Quote the entries below from the line with "Recreate this scene" through the line with "col.objects.link(cam); scene.camera = cam", both ends included, and only those lines.

-- start --

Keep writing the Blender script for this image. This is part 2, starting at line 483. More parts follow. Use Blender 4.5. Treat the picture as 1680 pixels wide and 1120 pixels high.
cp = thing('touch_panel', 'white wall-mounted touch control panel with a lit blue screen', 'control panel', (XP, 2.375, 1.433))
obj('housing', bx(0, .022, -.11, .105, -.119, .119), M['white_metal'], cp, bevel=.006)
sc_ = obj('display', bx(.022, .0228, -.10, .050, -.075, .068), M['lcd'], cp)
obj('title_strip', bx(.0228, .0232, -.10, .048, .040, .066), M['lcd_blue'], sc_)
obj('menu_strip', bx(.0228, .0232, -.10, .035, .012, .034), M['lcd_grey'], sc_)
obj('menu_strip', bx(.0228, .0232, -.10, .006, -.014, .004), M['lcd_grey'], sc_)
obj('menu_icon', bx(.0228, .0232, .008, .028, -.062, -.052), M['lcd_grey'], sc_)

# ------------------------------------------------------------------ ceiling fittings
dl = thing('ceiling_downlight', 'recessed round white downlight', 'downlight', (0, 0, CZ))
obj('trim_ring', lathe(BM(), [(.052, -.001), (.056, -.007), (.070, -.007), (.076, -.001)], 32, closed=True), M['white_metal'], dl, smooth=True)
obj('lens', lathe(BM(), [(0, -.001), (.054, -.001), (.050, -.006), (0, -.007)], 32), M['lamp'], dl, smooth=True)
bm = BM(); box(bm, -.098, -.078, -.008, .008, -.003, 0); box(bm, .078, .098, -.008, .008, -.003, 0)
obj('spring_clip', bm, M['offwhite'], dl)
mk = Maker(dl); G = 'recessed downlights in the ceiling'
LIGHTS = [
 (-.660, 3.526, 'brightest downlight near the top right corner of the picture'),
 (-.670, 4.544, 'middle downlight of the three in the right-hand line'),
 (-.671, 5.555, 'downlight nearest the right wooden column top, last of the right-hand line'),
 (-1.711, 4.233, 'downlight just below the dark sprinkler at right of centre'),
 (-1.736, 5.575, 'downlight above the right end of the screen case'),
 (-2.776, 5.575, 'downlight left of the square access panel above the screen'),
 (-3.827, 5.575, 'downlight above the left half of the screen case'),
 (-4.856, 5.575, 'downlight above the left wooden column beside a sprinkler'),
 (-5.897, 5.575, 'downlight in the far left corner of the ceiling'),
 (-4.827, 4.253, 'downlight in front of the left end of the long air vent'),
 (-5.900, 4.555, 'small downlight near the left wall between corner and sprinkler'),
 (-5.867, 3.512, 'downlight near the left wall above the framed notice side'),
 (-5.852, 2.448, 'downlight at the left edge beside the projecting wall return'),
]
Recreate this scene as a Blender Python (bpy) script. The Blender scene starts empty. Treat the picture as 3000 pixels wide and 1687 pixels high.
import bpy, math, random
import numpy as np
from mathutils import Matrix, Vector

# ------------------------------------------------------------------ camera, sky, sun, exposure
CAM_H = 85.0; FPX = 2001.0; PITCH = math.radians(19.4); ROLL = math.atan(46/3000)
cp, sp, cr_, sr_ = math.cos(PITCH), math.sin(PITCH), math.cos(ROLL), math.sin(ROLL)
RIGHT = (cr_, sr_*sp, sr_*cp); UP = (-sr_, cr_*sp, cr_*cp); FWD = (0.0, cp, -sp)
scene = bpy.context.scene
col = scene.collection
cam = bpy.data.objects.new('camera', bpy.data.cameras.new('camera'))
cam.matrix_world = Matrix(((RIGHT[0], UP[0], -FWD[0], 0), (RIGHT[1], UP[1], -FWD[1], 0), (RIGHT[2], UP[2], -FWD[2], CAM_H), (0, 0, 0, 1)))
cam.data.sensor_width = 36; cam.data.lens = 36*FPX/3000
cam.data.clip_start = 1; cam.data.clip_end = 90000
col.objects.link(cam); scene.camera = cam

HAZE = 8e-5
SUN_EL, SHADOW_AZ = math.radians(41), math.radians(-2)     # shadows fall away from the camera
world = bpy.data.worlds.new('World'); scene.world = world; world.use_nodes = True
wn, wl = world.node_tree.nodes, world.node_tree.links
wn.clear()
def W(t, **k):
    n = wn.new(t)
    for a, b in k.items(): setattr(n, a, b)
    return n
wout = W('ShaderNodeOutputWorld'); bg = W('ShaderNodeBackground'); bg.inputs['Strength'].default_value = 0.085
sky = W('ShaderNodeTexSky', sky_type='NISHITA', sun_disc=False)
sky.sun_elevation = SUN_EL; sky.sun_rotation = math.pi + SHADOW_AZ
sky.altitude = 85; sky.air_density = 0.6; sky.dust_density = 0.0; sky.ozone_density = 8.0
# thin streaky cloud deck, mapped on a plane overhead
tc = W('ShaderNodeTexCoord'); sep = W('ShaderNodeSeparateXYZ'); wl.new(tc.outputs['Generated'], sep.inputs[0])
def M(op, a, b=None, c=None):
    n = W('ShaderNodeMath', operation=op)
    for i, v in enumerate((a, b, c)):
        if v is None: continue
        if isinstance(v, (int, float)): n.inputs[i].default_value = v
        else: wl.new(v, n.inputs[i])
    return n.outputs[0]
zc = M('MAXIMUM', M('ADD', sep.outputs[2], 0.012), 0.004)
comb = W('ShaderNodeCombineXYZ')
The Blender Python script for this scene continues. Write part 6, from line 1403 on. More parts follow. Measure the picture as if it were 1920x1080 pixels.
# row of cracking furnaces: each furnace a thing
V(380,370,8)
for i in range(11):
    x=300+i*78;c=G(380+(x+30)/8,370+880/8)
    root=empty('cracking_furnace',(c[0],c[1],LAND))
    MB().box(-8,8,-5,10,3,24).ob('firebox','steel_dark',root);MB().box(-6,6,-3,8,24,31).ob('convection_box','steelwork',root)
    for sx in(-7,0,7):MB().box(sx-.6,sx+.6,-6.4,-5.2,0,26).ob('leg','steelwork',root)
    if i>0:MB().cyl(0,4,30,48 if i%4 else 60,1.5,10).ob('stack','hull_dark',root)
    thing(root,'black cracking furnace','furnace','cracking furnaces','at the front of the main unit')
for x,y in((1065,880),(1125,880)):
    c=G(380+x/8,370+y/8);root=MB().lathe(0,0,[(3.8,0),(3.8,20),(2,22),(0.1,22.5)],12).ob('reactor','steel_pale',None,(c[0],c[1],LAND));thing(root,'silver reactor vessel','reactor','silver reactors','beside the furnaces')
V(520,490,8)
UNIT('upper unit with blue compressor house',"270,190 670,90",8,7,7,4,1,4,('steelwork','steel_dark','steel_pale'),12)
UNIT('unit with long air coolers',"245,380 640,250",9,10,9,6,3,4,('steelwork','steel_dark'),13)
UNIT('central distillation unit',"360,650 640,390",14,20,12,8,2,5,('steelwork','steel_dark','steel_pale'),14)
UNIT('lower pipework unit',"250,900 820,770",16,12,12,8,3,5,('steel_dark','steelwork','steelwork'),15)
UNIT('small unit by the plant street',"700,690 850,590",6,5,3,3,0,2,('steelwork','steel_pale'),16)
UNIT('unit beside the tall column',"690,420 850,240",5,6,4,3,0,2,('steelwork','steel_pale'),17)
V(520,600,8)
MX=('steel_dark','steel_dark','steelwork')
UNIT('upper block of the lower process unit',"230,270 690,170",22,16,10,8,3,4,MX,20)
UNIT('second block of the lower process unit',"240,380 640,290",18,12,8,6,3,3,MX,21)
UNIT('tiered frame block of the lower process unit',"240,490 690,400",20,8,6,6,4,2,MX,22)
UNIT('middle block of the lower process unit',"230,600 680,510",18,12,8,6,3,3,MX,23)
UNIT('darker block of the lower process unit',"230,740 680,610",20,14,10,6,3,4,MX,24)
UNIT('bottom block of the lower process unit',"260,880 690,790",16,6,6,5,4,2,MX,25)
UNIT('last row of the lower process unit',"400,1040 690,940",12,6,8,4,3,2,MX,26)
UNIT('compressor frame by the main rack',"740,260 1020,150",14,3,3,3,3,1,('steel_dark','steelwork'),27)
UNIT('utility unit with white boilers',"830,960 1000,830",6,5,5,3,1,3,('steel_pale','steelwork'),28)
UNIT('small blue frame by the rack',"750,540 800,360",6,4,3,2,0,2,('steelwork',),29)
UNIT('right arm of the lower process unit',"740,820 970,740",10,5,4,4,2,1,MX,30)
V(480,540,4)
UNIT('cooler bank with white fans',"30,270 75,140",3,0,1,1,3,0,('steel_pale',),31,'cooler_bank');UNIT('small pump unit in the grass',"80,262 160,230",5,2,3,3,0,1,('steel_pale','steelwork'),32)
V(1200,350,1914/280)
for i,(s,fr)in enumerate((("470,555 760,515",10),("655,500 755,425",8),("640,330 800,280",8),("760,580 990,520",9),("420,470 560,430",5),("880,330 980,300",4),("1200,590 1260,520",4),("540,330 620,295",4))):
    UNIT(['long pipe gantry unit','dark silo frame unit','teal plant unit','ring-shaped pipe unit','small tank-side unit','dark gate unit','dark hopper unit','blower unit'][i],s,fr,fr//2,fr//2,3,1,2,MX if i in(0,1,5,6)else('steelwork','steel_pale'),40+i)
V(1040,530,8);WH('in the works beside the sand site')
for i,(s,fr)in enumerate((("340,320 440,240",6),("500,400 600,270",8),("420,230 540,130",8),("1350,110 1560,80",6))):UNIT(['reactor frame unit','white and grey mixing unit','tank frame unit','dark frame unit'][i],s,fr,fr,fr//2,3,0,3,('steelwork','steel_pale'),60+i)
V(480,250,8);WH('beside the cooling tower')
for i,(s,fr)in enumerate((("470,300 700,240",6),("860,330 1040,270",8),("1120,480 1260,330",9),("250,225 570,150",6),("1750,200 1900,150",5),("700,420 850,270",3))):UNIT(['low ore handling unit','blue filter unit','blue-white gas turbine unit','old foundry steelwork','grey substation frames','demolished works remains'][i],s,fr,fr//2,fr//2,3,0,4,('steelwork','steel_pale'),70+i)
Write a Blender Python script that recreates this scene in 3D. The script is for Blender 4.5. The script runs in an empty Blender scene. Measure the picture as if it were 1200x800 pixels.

-- end --

» Exercise solution
Recreate this scene as a Blender Python (bpy) script. The Blender scene starts empty. Treat the picture as 3000 pixels wide and 1687 pixels high.
import bpy, math, random
import numpy as np
from mathutils import Matrix, Vector

# ------------------------------------------------------------------ camera, sky, sun, exposure
CAM_H = 85.0; FPX = 2001.0; PITCH = math.radians(19.4); ROLL = math.atan(46/3000)
cp, sp, cr_, sr_ = math.cos(PITCH), math.sin(PITCH), math.cos(ROLL), math.sin(ROLL)
RIGHT = (cr_, sr_*sp, sr_*cp); UP = (-sr_, cr_*sp, cr_*cp); FWD = (0.0, cp, -sp)
scene = bpy.context.scene
col = scene.collection
cam = bpy.data.objects.new('camera', bpy.data.cameras.new('camera'))
cam.matrix_world = Matrix(((RIGHT[0], UP[0], -FWD[0], 0), (RIGHT[1], UP[1], -FWD[1], 0), (RIGHT[2], UP[2], -FWD[2], CAM_H), (0, 0, 0, 1)))
cam.data.sensor_width = 36; cam.data.lens = 36*FPX/3000
cam.data.clip_start = 1; cam.data.clip_end = 90000
col.objects.link(cam); scene.camera = cam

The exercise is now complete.